Pulitzer Center Update

In Focus: Sudan 5 years later

Mark Stanley, Pulitzer Center

Jen blog image
Image by Jen Marlowe, Pulitzer Center grantee currently reporting from Sudan on the effectiveness of the Comprehensive Peace Agreement five years after it was signed.

Pulitzer Center journalist Jen Marlowe returns to Sudan this week to report on the five-year anniversary of the signing of the Comprehensive Peace Agreement (CPA). The commemoration coincides with preparations for Sudan's much-delayed elections, currently scheduled for April, and the 2011 referendum on southern independence. Incumbent candidate Omar al-Bashir will participate in the general election as the first standing head of state with an International Criminal Court warrant issued for his arrest.

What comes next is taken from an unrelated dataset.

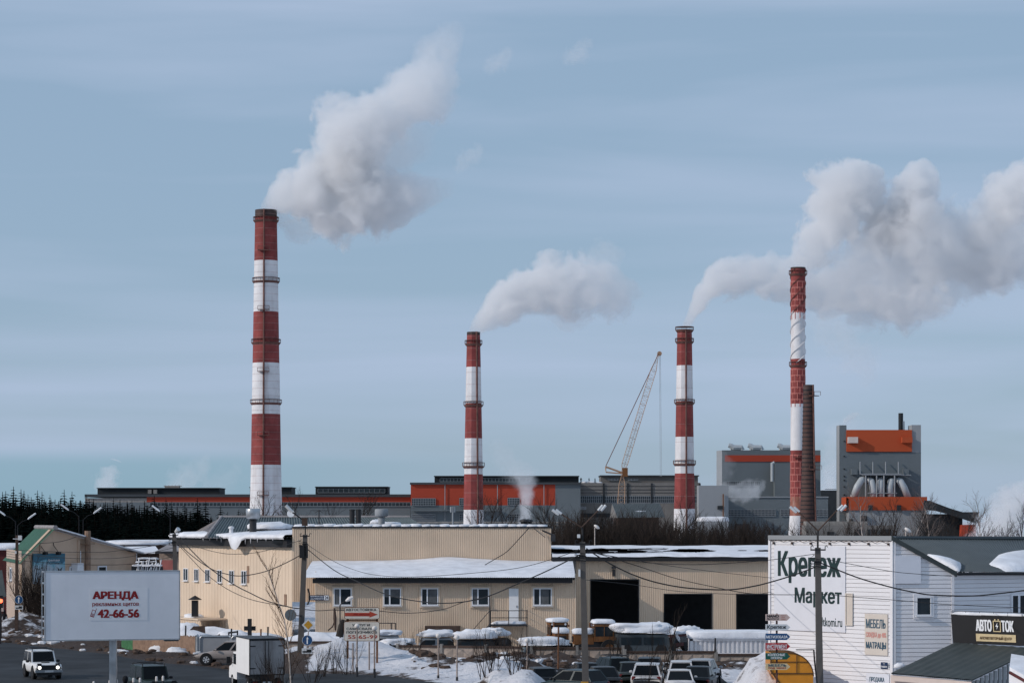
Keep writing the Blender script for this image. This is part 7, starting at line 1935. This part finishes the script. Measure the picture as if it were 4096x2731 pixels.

The agreement's 2005 adoption signified a milestone in the peace process on the heels of a decades-long civil war, facilitating a shift in international attention to infrastructural issues driving the violence. While earlier media coverage portrayed a conflict fueled by oil, the CPA's adoption shifted public attention to underlying facets of population security including a primary culprit - water scarcity - described by Paul Sullivan for Circle of Blue.

The CPA's principal provisions have been evaded or ignored, as have key elements of the Darfur Peace Agreement and the East Sudan Peace Agreement. Repression and marginalization continue as core policies of the northern Sudan government in Khartoum. The government of southern Sudan has been marred by corruption, factionalism and an unwillingness or inability to combat a rise in intra-communal violence. Though the violence in Darfur has abated, some 2 million persons remain in displaced persons camps.

Five years after the agreement's signing, Marlowe and others' efforts to make Sudanese voices heard by the international community are drastically under-covered. In the Huffington Post blog, the ENOUGH Project's John Prendergast and Laura Heaton further explore failures of international accountability in the agreement's implementation. Sudan Watch covered an otherwise under-reported joint statement this week by the UK, US and Norway, congratulating the people of Sudan for upholding the principles of the CPA. The statement, however, falls far short of acknowledging the obstacles confronting Africa's largest country during a critical transition.